ROBERT FITZPATRICK ON MULTI-LEVEL MARKETING SCHEMES:

ROBERT FITZPATRICK, MLM CRITIC: Very few people understand the math. It's simple math, but it's elusive

HERB GREENBERG: What is the math?

ROBERT FITZPATRICK: almost all of these schemes tell you that you can make money by just recruiting three or four, five, let's say, five. Then you let the five do their five. That gives you 25. What they don't show you is that you can only do that 13 cycles. And you would exceed the population of the earth. So it can't work.

DAN FALLOW, FORMER HERBALIFE DISTRIBUTOR, ON "GARAGE QUALIFIED":

DAN FALLOW, FORMER HERBALIFE DISTRIBUTOR: we'd call it "garage qualified." They would-- stack as much product as they can in their garage, and at some point they would realize that they have to quit.

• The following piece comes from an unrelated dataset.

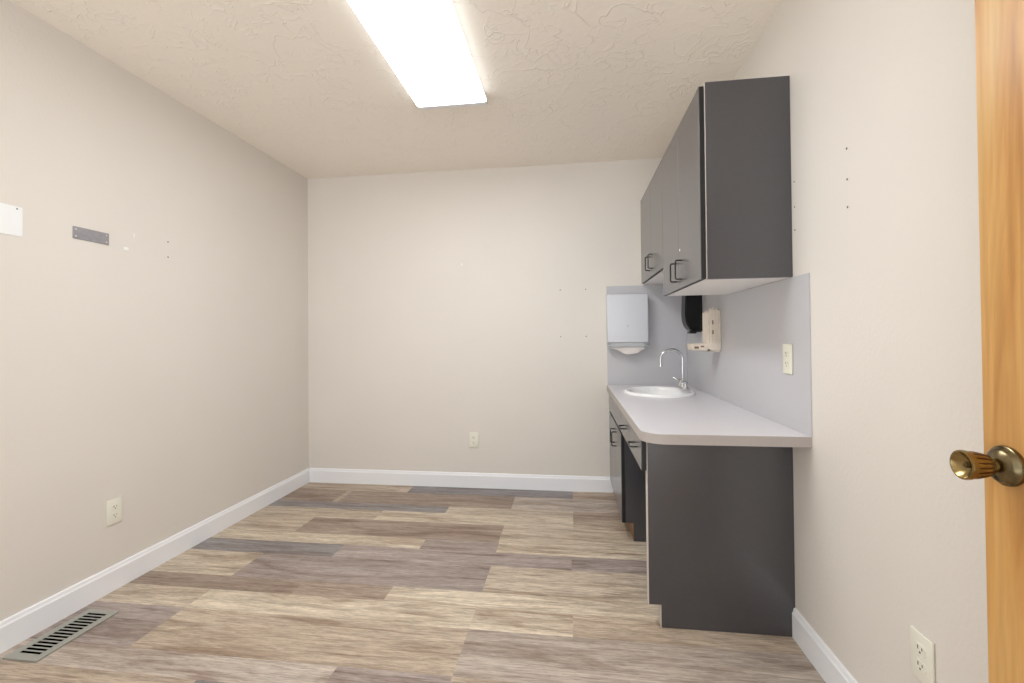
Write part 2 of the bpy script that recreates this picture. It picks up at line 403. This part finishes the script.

HERB GREENBERG: You knew this was going on?

DAN FALLOW: It's common.

HERB GREENBERG: It's-- so-- so people buy product, more than they can-- than they can sell. It sits in the garage. What happens? There's gotta be an end point here at some point.

DAN FALLOW: When they run out of money-- there's an end point.

DAVID VLADECK, FORMER CHIEF OF CONSUMER PROTECTION, FTC, ON MULTI-LEVEL MARKETING FAILURE:

HERB GREENBERG: Well, if 90% of the distributors are failing, what does that say? If--

DAVID VLADECK, former Chief of Consumer Protection, FTC: It doesn't mat--

HERB GREENBERG: What kind of a business is it if 90% of 2.7 million every year-- right now we're talking 2.7 million distributors for one company.

DAVID VLADECK: It doesn't mean that-- that-- that doesn't mean that the company made misrepresentations. And it doesn't mean that the people who-- who bought these-- franchises or participated in these schemes necessarily feel that they were injured. I-- look, I don't know what the failure or success rate of new businesses are in the United States. But it is not high.

And when we get consumers who are willing to tell that story, and the sufficient number of them who are willing to stand up and be counted, then we can do something about it.

And that's the way we work. We work precisely because consumers like that, instead of talking to reporters, come talk to us.

NICOLE LOPEZ, FORMER HERBALIFE DISTRIBUTOR, ON MULTI-LEVEL MARKETING FRAUD:

NICOLE LOPEZ, FORMER HERBALIFE DISTRIBUTOR: yet what they're doing is preying off poor and middle class families—and we are paying for-- all the opportunities that they have. () But I gave $10,000 of my money, and I see them on their videos portraying to be-- you know, this wonderful company who's saving and helping lives. And-- that's not the case. They're-- they're—all the people down-line for them are paying for their lifestyle. And to me, that's fraudulent.